[Rows from a 3D scene dataset]

=====

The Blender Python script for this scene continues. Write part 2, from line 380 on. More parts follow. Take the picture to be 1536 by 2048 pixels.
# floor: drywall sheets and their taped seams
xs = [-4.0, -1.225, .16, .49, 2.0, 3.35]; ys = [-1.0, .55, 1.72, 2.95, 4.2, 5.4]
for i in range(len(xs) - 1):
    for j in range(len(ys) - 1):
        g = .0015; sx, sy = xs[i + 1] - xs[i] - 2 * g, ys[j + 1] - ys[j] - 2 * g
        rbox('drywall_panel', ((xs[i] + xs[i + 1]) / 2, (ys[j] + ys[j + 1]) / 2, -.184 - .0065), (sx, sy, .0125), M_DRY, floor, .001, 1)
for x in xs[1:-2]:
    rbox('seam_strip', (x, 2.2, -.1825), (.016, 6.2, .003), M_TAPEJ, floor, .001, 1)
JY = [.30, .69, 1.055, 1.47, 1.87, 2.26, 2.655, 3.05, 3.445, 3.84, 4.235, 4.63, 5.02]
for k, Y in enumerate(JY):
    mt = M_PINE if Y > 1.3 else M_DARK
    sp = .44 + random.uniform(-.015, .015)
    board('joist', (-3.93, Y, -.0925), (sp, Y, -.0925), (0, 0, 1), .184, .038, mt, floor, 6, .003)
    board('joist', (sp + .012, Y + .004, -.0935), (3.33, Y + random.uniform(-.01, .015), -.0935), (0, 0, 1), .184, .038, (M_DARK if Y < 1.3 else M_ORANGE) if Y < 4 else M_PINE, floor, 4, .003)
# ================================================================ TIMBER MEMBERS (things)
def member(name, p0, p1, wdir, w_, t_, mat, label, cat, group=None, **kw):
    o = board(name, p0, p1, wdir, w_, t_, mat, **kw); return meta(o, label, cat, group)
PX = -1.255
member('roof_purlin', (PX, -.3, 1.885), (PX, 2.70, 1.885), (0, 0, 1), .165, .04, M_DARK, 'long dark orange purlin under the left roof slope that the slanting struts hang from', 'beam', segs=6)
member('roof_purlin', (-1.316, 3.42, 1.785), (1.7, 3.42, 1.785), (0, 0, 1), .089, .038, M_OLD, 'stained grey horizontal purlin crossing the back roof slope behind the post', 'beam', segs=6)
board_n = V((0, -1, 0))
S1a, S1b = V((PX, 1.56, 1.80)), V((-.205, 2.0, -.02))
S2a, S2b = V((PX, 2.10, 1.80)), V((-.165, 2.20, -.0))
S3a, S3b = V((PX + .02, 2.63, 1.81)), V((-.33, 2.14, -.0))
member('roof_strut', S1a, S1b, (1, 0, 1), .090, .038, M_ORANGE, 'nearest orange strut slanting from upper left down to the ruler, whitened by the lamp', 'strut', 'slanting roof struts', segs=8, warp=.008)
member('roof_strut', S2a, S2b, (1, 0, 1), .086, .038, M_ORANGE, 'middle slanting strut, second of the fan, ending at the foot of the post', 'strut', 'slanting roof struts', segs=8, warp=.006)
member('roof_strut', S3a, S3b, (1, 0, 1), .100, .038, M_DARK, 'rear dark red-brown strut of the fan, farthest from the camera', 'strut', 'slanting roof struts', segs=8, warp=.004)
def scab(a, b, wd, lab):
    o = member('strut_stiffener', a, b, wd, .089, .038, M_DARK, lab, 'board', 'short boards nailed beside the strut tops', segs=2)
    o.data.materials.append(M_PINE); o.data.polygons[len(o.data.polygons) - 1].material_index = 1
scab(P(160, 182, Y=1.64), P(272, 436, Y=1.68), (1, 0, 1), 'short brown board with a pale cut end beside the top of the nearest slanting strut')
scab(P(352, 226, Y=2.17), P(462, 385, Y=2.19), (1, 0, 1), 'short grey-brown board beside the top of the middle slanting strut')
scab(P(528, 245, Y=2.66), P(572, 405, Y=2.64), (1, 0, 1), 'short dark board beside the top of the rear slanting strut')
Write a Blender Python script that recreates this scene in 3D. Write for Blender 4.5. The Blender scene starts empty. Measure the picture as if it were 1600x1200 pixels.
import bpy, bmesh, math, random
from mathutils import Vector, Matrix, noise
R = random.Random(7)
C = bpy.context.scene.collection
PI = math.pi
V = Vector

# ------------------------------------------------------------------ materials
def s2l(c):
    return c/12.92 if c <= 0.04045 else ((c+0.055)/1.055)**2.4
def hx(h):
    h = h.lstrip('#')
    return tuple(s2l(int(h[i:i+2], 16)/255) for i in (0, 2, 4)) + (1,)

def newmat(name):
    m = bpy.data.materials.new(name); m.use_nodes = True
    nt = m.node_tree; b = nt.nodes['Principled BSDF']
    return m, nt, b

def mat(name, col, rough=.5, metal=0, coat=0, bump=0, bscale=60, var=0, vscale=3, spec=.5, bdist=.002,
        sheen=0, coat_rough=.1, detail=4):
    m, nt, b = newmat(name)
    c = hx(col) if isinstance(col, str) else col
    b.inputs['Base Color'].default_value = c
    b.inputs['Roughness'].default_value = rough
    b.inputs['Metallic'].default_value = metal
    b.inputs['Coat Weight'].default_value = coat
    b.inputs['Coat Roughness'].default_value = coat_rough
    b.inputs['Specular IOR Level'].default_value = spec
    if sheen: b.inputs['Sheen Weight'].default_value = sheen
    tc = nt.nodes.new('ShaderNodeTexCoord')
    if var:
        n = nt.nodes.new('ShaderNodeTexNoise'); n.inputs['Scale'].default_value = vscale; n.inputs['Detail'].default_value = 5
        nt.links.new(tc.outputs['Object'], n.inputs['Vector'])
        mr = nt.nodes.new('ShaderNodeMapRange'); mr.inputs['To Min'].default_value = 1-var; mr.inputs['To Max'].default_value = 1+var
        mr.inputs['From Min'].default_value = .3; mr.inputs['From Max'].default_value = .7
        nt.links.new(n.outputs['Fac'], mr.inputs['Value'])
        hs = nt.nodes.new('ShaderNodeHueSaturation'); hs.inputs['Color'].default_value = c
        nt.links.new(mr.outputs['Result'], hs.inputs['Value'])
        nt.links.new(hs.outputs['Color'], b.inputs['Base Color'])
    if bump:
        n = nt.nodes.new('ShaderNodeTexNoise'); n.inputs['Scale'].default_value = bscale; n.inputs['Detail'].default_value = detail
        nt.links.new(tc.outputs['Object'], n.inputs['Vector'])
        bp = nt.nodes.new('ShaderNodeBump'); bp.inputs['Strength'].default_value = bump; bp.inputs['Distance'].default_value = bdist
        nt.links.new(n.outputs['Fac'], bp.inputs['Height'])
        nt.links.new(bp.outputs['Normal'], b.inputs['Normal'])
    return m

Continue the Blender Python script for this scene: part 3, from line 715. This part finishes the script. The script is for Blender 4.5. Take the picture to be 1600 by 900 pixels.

=====

Print back all the lines verbatim.

The Blender Python script for this scene continues. Write part 2, from line 380 on. More parts follow. Take the picture to be 1536 by 2048 pixels.
# floor: drywall sheets and their taped seams
xs = [-4.0, -1.225, .16, .49, 2.0, 3.35]; ys = [-1.0, .55, 1.72, 2.95, 4.2, 5.4]
for i in range(len(xs) - 1):
    for j in range(len(ys) - 1):
        g = .0015; sx, sy = xs[i + 1] - xs[i] - 2 * g, ys[j + 1] - ys[j] - 2 * g
        rbox('drywall_panel', ((xs[i] + xs[i + 1]) / 2, (ys[j] + ys[j + 1]) / 2, -.184 - .0065), (sx, sy, .0125), M_DRY, floor, .001, 1)
for x in xs[1:-2]:
    rbox('seam_strip', (x, 2.2, -.1825), (.016, 6.2, .003), M_TAPEJ, floor, .001, 1)
JY = [.30, .69, 1.055, 1.47, 1.87, 2.26, 2.655, 3.05, 3.445, 3.84, 4.235, 4.63, 5.02]
for k, Y in enumerate(JY):
    mt = M_PINE if Y > 1.3 else M_DARK
    sp = .44 + random.uniform(-.015, .015)
    board('joist', (-3.93, Y, -.0925), (sp, Y, -.0925), (0, 0, 1), .184, .038, mt, floor, 6, .003)
    board('joist', (sp + .012, Y + .004, -.0935), (3.33, Y + random.uniform(-.01, .015), -.0935), (0, 0, 1), .184, .038, (M_DARK if Y < 1.3 else M_ORANGE) if Y < 4 else M_PINE, floor, 4, .003)
# ================================================================ TIMBER MEMBERS (things)
def member(name, p0, p1, wdir, w_, t_, mat, label, cat, group=None, **kw):
    o = board(name, p0, p1, wdir, w_, t_, mat, **kw); return meta(o, label, cat, group)
PX = -1.255
member('roof_purlin', (PX, -.3, 1.885), (PX, 2.70, 1.885), (0, 0, 1), .165, .04, M_DARK, 'long dark orange purlin under the left roof slope that the slanting struts hang from', 'beam', segs=6)
member('roof_purlin', (-1.316, 3.42, 1.785), (1.7, 3.42, 1.785), (0, 0, 1), .089, .038, M_OLD, 'stained grey horizontal purlin crossing the back roof slope behind the post', 'beam', segs=6)
board_n = V((0, -1, 0))
S1a, S1b = V((PX, 1.56, 1.80)), V((-.205, 2.0, -.02))
S2a, S2b = V((PX, 2.10, 1.80)), V((-.165, 2.20, -.0))
S3a, S3b = V((PX + .02, 2.63, 1.81)), V((-.33, 2.14, -.0))
member('roof_strut', S1a, S1b, (1, 0, 1), .090, .038, M_ORANGE, 'nearest orange strut slanting from upper left down to the ruler, whitened by the lamp', 'strut', 'slanting roof struts', segs=8, warp=.008)
member('roof_strut', S2a, S2b, (1, 0, 1), .086, .038, M_ORANGE, 'middle slanting strut, second of the fan, ending at the foot of the post', 'strut', 'slanting roof struts', segs=8, warp=.006)
member('roof_strut', S3a, S3b, (1, 0, 1), .100, .038, M_DARK, 'rear dark red-brown strut of the fan, farthest from the camera', 'strut', 'slanting roof struts', segs=8, warp=.004)
def scab(a, b, wd, lab):
    o = member('strut_stiffener', a, b, wd, .089, .038, M_DARK, lab, 'board', 'short boards nailed beside the strut tops', segs=2)
    o.data.materials.append(M_PINE); o.data.polygons[len(o.data.polygons) - 1].material_index = 1
scab(P(160, 182, Y=1.64), P(272, 436, Y=1.68), (1, 0, 1), 'short brown board with a pale cut end beside the top of the nearest slanting strut')
scab(P(352, 226, Y=2.17), P(462, 385, Y=2.19), (1, 0, 1), 'short grey-brown board beside the top of the middle slanting strut')
scab(P(528, 245, Y=2.66), P(572, 405, Y=2.64), (1, 0, 1), 'short dark board beside the top of the rear slanting strut')
Write a Blender Python script that recreates this scene in 3D. Write for Blender 4.5. The Blender scene starts empty. Measure the picture as if it were 1600x1200 pixels.
import bpy, bmesh, math, random
from mathutils import Vector, Matrix, noise
R = random.Random(7)
C = bpy.context.scene.collection
PI = math.pi
V = Vector

# ------------------------------------------------------------------ materials
def s2l(c):
    return c/12.92 if c <= 0.04045 else ((c+0.055)/1.055)**2.4
def hx(h):
    h = h.lstrip('#')
    return tuple(s2l(int(h[i:i+2], 16)/255) for i in (0, 2, 4)) + (1,)

def newmat(name):
    m = bpy.data.materials.new(name); m.use_nodes = True
    nt = m.node_tree; b = nt.nodes['Principled BSDF']
    return m, nt, b

def mat(name, col, rough=.5, metal=0, coat=0, bump=0, bscale=60, var=0, vscale=3, spec=.5, bdist=.002,
        sheen=0, coat_rough=.1, detail=4):
    m, nt, b = newmat(name)
    c = hx(col) if isinstance(col, str) else col
    b.inputs['Base Color'].default_value = c
    b.inputs['Roughness'].default_value = rough
    b.inputs['Metallic'].default_value = metal
    b.inputs['Coat Weight'].default_value = coat
    b.inputs['Coat Roughness'].default_value = coat_rough
    b.inputs['Specular IOR Level'].default_value = spec
    if sheen: b.inputs['Sheen Weight'].default_value = sheen
    tc = nt.nodes.new('ShaderNodeTexCoord')
    if var:
        n = nt.nodes.new('ShaderNodeTexNoise'); n.inputs['Scale'].default_value = vscale; n.inputs['Detail'].default_value = 5
        nt.links.new(tc.outputs['Object'], n.inputs['Vector'])
        mr = nt.nodes.new('ShaderNodeMapRange'); mr.inputs['To Min'].default_value = 1-var; mr.inputs['To Max'].default_value = 1+var
        mr.inputs['From Min'].default_value = .3; mr.inputs['From Max'].default_value = .7
        nt.links.new(n.outputs['Fac'], mr.inputs['Value'])
        hs = nt.nodes.new('ShaderNodeHueSaturation'); hs.inputs['Color'].default_value = c
        nt.links.new(mr.outputs['Result'], hs.inputs['Value'])
        nt.links.new(hs.outputs['Color'], b.inputs['Base Color'])
    if bump:
        n = nt.nodes.new('ShaderNodeTexNoise'); n.inputs['Scale'].default_value = bscale; n.inputs['Detail'].default_value = detail
        nt.links.new(tc.outputs['Object'], n.inputs['Vector'])
        bp = nt.nodes.new('ShaderNodeBump'); bp.inputs['Strength'].default_value = bump; bp.inputs['Distance'].default_value = bdist
        nt.links.new(n.outputs['Fac'], bp.inputs['Height'])
        nt.links.new(bp.outputs['Normal'], b.inputs['Normal'])
    return m

Continue the Blender Python script for this scene: part 3, from line 715. This part finishes the script. The script is for Blender 4.5. Take the picture to be 1600 by 900 pixels.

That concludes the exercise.